Tsunami Anyer 22 Desember 2018 sebagai akibat letusan Gunung Anak Krakatau yang menyebabkan longsor di bawah permukaan laut. (Antara)

Namun menurut pengamat vulkanologi, Surono atau yang dikenal sebagai Mbah Rono, letusan GAK kali ini kecil kemungkinan menimbulkan tsunami. Surono beralasan bahwa tsunami Anyer 2018 bukan terjadi akibat letusan, namun longsoran tebing gunung di bawah permukaan laut.

“Kan sudah longsor kemarin saat ada tsunami, kecil kemungkinan akan tejadi longsor lagi. Tidak ada tsunami sama sekali. Tenang saja, dia meletus supaya materialnya untuk bangun supaya tubuhnya lebih besar,” kata Surono, seperti dikutip CNBC Indonesia pada Selasa 26 April.

Negara Cincin Api

Indonesia merupakan negara dalam wilayah Cincin Api Pasifik. Hal inilah menyebabkan Indonesia memiliki banyak gunung berapi. Dan gunung berapi di Indonesia adalah gunung dengan daya letusan besar dan eksplosif.

Selain Krakatau ada 18 gunung berapi lain di Indonesia dengan status waspada atau bahaya level ll. Sedangkan yang berada dalam status level lll ada empat yaitu Sinabung, Merapi, Semeru dan Ili Lewotolok. Dan yang berstatus level l atau normal sebanyak 47 gunung berapi.

Hal tersebut membuat Indonesia sebagai negara dengan potensi bencana letusan gunung berapi lebih besar daripada negara lain. Bencana lain yang timbul akibat letusan gunung berapi adalah seperti tsunami dan polusi udara.

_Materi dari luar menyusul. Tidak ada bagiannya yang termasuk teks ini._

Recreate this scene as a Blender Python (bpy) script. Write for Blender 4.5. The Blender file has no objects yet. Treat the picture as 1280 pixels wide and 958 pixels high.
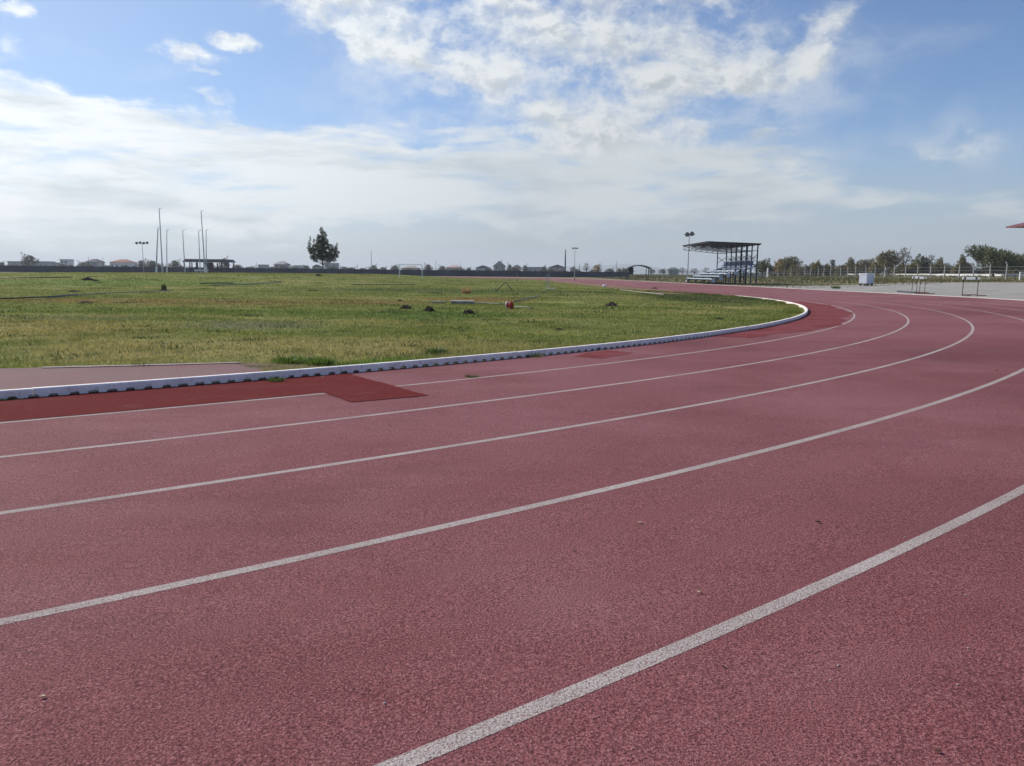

Peta Cincin Api Pasifik, jaringan gunung berapi yang ada di sekitar Samudera Pasifik. (researchgate.net)

Namun masih ada sisi positif akibat letusan gunung berapi yaitu kawasan yang terkena dampak letusan akan memiliki tanah yang lebih subur dibandingkan yang lain yang tidak terkena letusan.

Dalam Jurnal Masyarakat dan Budaya disebutkan bahwa suburnya tanah Jawa dapat menghidupi 1.200 orang per mil. Sedangkan Kalimantan hanya 4-5 orang saja dengan luas area yang sama. Hal ini karena material yang dikeluarkan oleh gunung berapi yang telah meletus di Pulau Jawa secara tidak langsung telah menyuburkan lahan tanah.

Sejarah Ledakan Krakatau

Letusan Krakatau yang sangat dahsyat pada 1883 menjadikannya dikenal dunia dan menjadi salah satu sejarah terbesar di Indonesia juga dunia. Lokasinya berada di Pulau Rakata di Selat Sunda yang memisahkan Jawad dan Sumatra. Secara administratif berada di Kabupaten Lampung Selatan, Provinsi Lampung.

Sebelumnya pada tahun 1680 Krakatau pernah meletus. Lalu 1880 Krakatau mengeluarkan lava namun tidak meletus. Setelah itu tidak ada lagi aktifitas vulkanis Krakatau hingga 20 Mei 1883.

Setelah tertidur selama 200 tahun, muncul ledakan kecil pada Krakatau, yang menjadi pertanda awal letusan dahsyat di Selat Sunda, dengan puncaknya 26-27 Agustus 1883.

Lukisan letusan Gunung Krakatau pada 1883 yang menimbulkan tsunami besar. (Wikipedia/Royal Society)

Dahsyatnya letusan itu membuat sebagian besar gunung berapi yang berada di Pulau Rakata runtuh ke dalam laut. Saat itu Krakatau mengeluarkan jutaan ton batu, debu, dan magma yang berakibat tertutupnya wilayah seluas 827.000 km2. Menewaskan 36.000 jiwa akibat awan panas dan tsunami.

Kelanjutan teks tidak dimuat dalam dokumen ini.